CATATAN DARI “SANG KIAI”
Sore ini, aku mengajak anak istriku menonon sebuah film, yakni Sang Kiai. Ada beberapa catatan yang bisa kubagikan, meski saya yakin seyakin-yakinnya anda akan mempunyai pandangan dan catatan tersendiri atasnya.
Sungguh, sejak awal film diputar, rasa dalam dada ini sudah bergolak. Sang sutradara mampu mengajakku untuk menonton dengan perasaan. Air mata tak bisa kubendung (cengeng kali saya). Bagaimana serdadu Jepang dengan pongahnya “menyerbu” Tebuireng. Dengan sigap sosok, ayahanda Cecep Karim Hasyim dengan sontak naik ke lantai dua, dengan membawa bendera merah putih melawan sikap arogan serdadu-serdadu itu. Tak berhenti sampai di situ, bahkan sepanjang film, andai saja anakku bisa tidur nyenyak, mungkin aku leluasa mengucurkan air mata begitu nikmat rasanya. Bahkan istriku yang baru mengenal NU melaluiku, tak kuasa haru dan terhanyut dalam cerita.

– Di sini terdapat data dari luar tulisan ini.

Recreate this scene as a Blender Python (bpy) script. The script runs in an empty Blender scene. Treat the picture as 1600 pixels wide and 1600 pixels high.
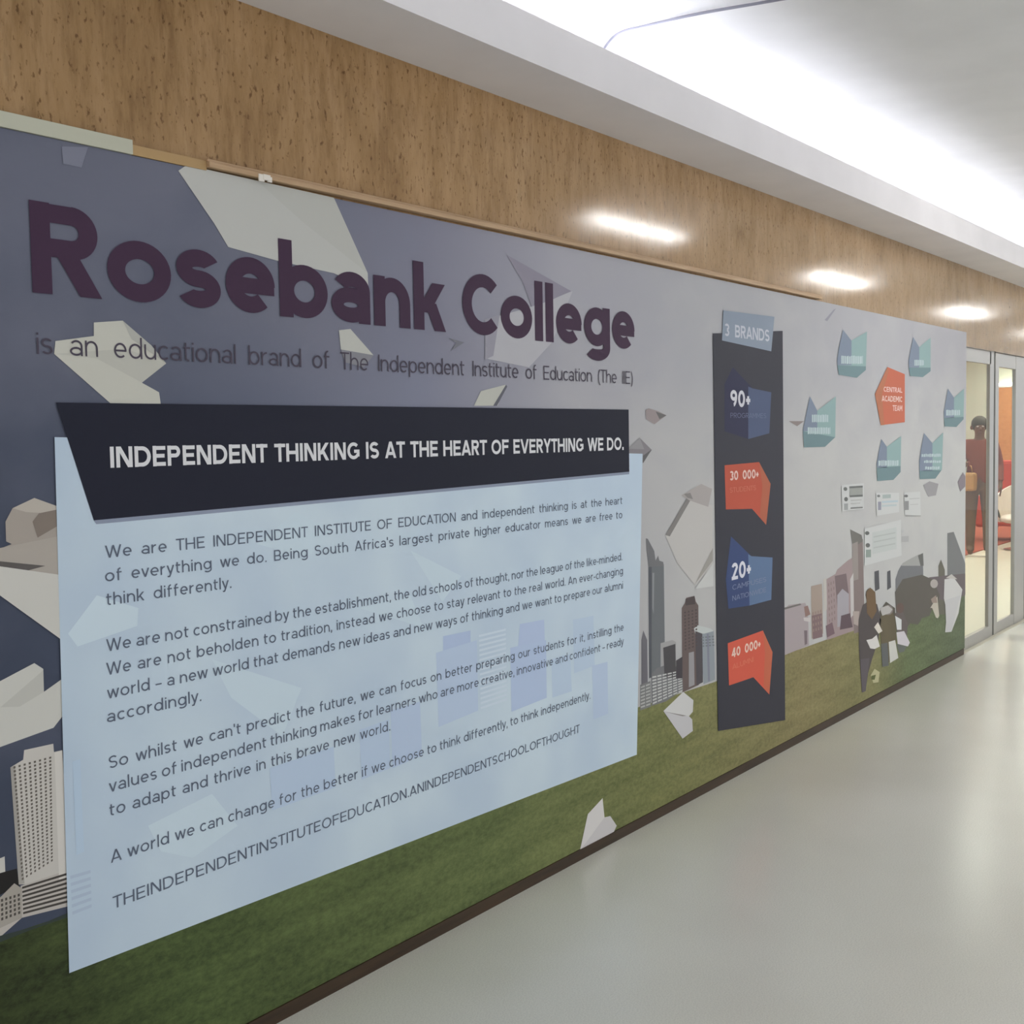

Sang sutradara begitu teliti, berusaha menggambarkan detail peristiwa. Salah satu episode di Jembatan Merah menghadang Mallaby, benar-benar di Jembatan itu. Kulihat ada dua truk Brimob yang aku yakin waktu shooting menutup jalan kembang Jepun. Lokasi penjara Kalisosok, desa Teburireng dengan sungainya juga demikian. Bahkan tindak-tanduk Kiai, sampai cara wudlunya kulihat begitu diperhatikan oleh Sutradara. Dus secara keseluruhan, ku menangkap sosok yang begitu lengkap, baik konteks dan tuturnya.
Apalagi, ini yang membuatku tertarik selama menonton. Kisah mispersepsi yang menimbulkan kontroversi antara Kiai dan Harun (santrinya) yang sebelumnya begitu dekat, sejalan, namun Harun memilih jalan berbeda ketika mempersepsikan Kiai telah tunduk pada Jepang. Toah diujung cerita, Harun dengan beraninya (mungkin nekatnya) menembak Wallaby, bisa jadi ini sebagai bentuk menebus rasa berdosa atas kesalahpersepsiannya terhadap sikap Kiai.Sedari dulu, sikap kontroversi atas sikap Kiai sudah jamak lumrah. Namun Kiai selalu bilang, “apa aku harus ceritakan semua yang kupikirkan?”
Di penghujungnya, utusan Jendral Sudirman memohon Kiai untuk melakukan hal sama, mengeluarkan Resolusi Jihad, ketika Belanda masuk lagi (agresi tah 1947). Namun Allah berkehendak lain, di saat mengucap “Masya Allah...Astaghfirullah” dalam posisi duduknya mereaksi laporan kebrutalan Belanda yang sudah sampai Malang mendekati Surabaya, beliau dipanggilNYA. Jadi saya kepikiran, apa yang terjadi kira-kira saat itu (agresi Belanda) resolusi itu keluar lagi? Hanya Allah yang mengetahuinya.
Bukan tugas kita untuk menduga-duga atau mencoba cari tahu jawabnya. Yang penting, bagaimana nasib bangsa kita ini selanjutnya di tangan kita.